Kleppner/Kolenkow Vector Problem

[Cosmophile]

Let $\vec {A}$ be an arbitrary vector and let $\hat {n}$ be a unit vector in some fixed direction. Show that $$\vec {A} = (\vec{A} \cdot \hat {n})\hat{n} + (\hat {n} \times \vec {A}) \times \hat {n}.$$

Here is my attempt, which I do believe is fine; I just want to know if there is a better way to approach the problem:

The first term, $(\vec{A} \cdot \hat {n})\hat{n}$ is a new vector $\vec {C}$ with magnitude $A \cos \theta$ in the $\hat {n}$ direction.
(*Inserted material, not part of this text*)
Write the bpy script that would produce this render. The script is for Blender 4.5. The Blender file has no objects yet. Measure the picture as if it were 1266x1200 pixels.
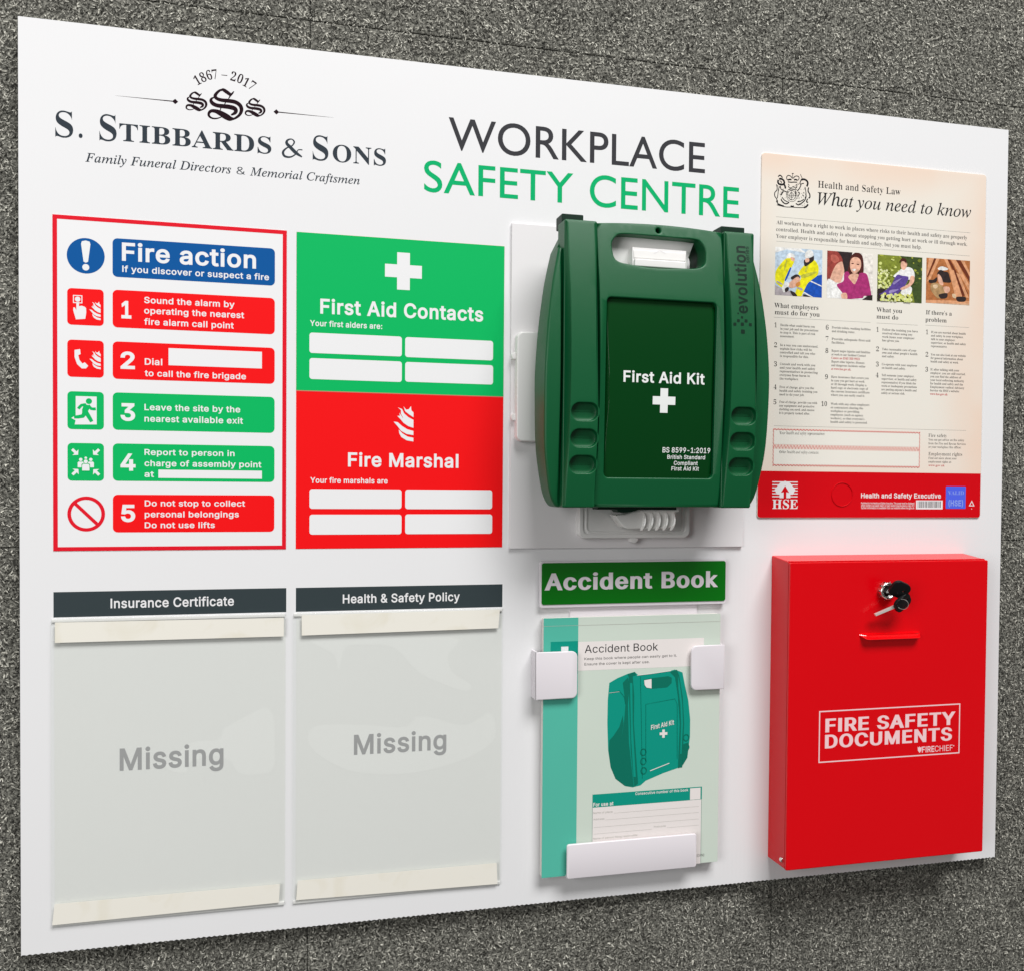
import bpy, math, random
import numpy as np
from mathutils import Vector, Matrix
from mathutils.geometry import delaunay_2d_cdt

# ------------------------------------------------------------------ camera, light, exposure
# All lengths below are in millimetres on the board: x to the right, y up the board, z out of it.
# The board lies on carpet tiles; its printed face is at z = ZB.
ZB = 13.0
sc = bpy.context.scene
COL = sc.collection
cam = bpy.data.cameras.new('camera')
cam.sensor_width = 36.0
cam.lens = 34.123
cam.shift_x, cam.shift_y = 0.00476, 0.02156
cam.clip_start, cam.clip_end = 0.02, 50
camo = bpy.data.objects.new('camera', cam)
COL.objects.link(camo)
rt, up, bk = [[0.969668,0.007709,0.244305],[-0.002076,0.999726,-0.023308],[-0.244418,0.022094,0.969418]]
px, py, pz = [0.20888,0.42359,0.95277]
camo.matrix_world = Matrix(((rt[0], up[0], bk[0], px), (rt[1], up[1], bk[1], py), (rt[2], up[2], bk[2], pz), (0, 0, 0, 1)))
sc.camera = camo

w = bpy.data.worlds.new('World')
sc.world = w
w.use_nodes = True
w.node_tree.nodes['Background'].inputs['Color'].default_value = (1.0, 0.98, 0.95, 1)
w.node_tree.nodes['Background'].inputs['Strength'].default_value = 0.13

def area_lamp(name, loc, target, sx, sy, power, color):
    l = bpy.data.lights.new(name, 'AREA')
    l.shape = 'RECTANGLE'
    l.size, l.size_y, l.energy, l.color = sx, sy, power, color
    o = bpy.data.objects.new(name, l)
    COL.objects.link(o)
    o.location = loc
    d = Vector(target) - Vector(loc)
    o.rotation_euler = d.to_track_quat('-Z', 'Y').to_euler()
    return o
area_lamp('window_light', (1.35, 4.5, 2.85), (0.5, 0.3, 0), 3.0, 1.7, 310, (1.0, 0.992, 0.985))
area_lamp('side_fill_light', (-2.0, 0.9, 2.3), (0.5, 0.3, 0), 1.8, 1.3, 42, (1.0, 0.995, 0.985))  # added fill lamp, softens the shadows and lifts the left-facing sides
sc.view_settings.view_transform = 'Standard'
sc.view_settings.look = 'None'
sc.view_settings.exposure = 0.07
sc.view_settings.gamma = 1.0
sc.cycles.max_bounces = 8
sc.cycles.caustics_reflective = False
sc.cycles.caustics_refractive = False
sc.cycles.transparent_max_bounces = 16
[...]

For the second term, I simply did the operations from left-to-right, first getting $\vec {C} = ( \hat {n} \times \vec {A})$, which if looking down on the plane made by $\vec {A}$ and $\hat {n}$, would point upwards out of the page (I drew $\vec {A} to be above \hat {n}$). Then, I took $\vec {C} \times \hat {n}$ and called this new vector $\vec {D}$ which has a magnitude $A \sin \theta$ and points in a direction $\hat d$, which is perpendicular to $\hat {n}$. So, I end up with $$\vec {A} = A(\cos \theta \hat {n} + \sin \theta \hat{d}).$$

So, I've shown that the statement $\vec {A} = (\vec{A} \cdot \hat {n})\hat{n} + (\hat {n} \times \vec {A}) \times \hat {n}$ just breaks $\vec {A}$ up into its horizontal and vertical components. At least, that's what I make of my work. What do you guys think?

Thanks in advance!

 

[Cosmophile]

I should say that, while I've heard of the triple product, I intentionally didn't use it because (1) it hasn't been taught yet in my book and (2) I don't truly know what it means. I figured there had to be another way to do the problem, so I sought it out.

 

[Fredrik]

Looks good.

The main alternative is to use the definitions of the cross product and the dot product to show that $(\hat n\times\vec A)\times\hat n =\vec A-(\vec A\cdot\hat n)\hat n$.

 

[Cosmophile]

Sorry, I'm not sure I see the difference between what we are saying.

 

[Fredrik]

The definitions I had in mind are these formulas:
\begin{align*}
&\vec x\times\vec y =(x_2y_3-x_3y_2,x_3y_1-x_1y_3,x_1y_2-x_2y_1)\\
&\vec x\cdot\vec y=\sum_{i=1}^3 x_i y_i.
\end{align*} You didn't use either of these directly. Instead you used two results that can be considered equivalent definitions: If $\theta$ denotes the angle between the vectors, then $\vec x\cdot\vec y$ is equal to $|\vec x||\vec y|\cos\theta$, and $\vec x\times\vec y$ is the vector of magnitude $|\vec x||\vec y|\sin\theta$ in the direction perpendicular to both $\vec x$ and $\vec y$ identified by the right-hand rule.

 

[Cosmophile]

Oh, I see! Sorry, I was thinking of the $AB \cos \theta$ and $AB \sin \theta$ formule.